McBROOM
v.
STATE.
No. 38679.
Supreme Court of Mississippi.
April 20, 1953.James H. Adams and Jno. W. Prewitt, for appellant.
*340 J.T. Patterson, Assistant Attorney General, for appellee.
ARRINGTON, J.
The appellant, G.T. McBroom, was indicted, tried, and convicted of grand larceny for the stealing of one "white faced muley headed cow branded `P' on the right hip," and sentenced to the penitentiary for a term of five years, from which judgment he appeals.
The evidence on the part of the state was sufficient to sustain the conviction and we would affirm this judgment but for the granting of the following instruction to the state, which is assigned and argued as error: "The court instructs the jury for the state that any person aiding, abetting, counseling, or procuring the commission of a felony is guilty as a principal."

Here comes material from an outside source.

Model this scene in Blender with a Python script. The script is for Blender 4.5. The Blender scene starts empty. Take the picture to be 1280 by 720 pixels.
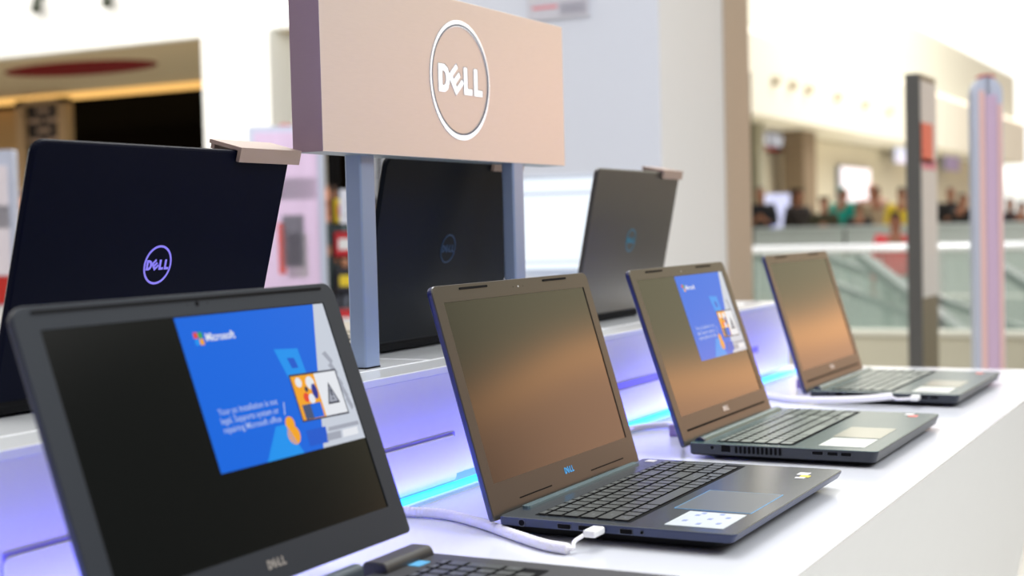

(Hn 1) This instruction embodies a correct principle of law, but was improper, and not applicable to this case, for the reason that we find no evidence in this record to show that the appellant aided, abetted, or procured the larceny of the cow described in the indictment.
*341 "... An instruction not based on the evidence is erroneous in that it introduces before the jury facts not presented thereby, and is well calculated to induce them to suppose that such state of facts in the opinion of the court is possible under the evidence and may be considered by them." 53 Am. Jur., Trial, Sec. 579, p. 455.
We held, in the recent case of Craft v. State, 214 Miss. 752, 59 So. 2d 343, that the granting of a similar instruction was erroneous and reversible error where it was not based upon any evidence. (Hn 2) The trial court also refused the appellant an instruction on an alibi, which was proper in view of the erroneous instruction given the state, as the appellant did not have to be present to be guilty. With this instruction left out, it follows that the defendant would be entitled to an instruction on an alibi. For the error in granting this instruction, the judgment of the court below is reversed and the cause remanded.
Reversed and remanded.
Roberds, P.J., and Hall, Lee, and Holmes, JJ., concur.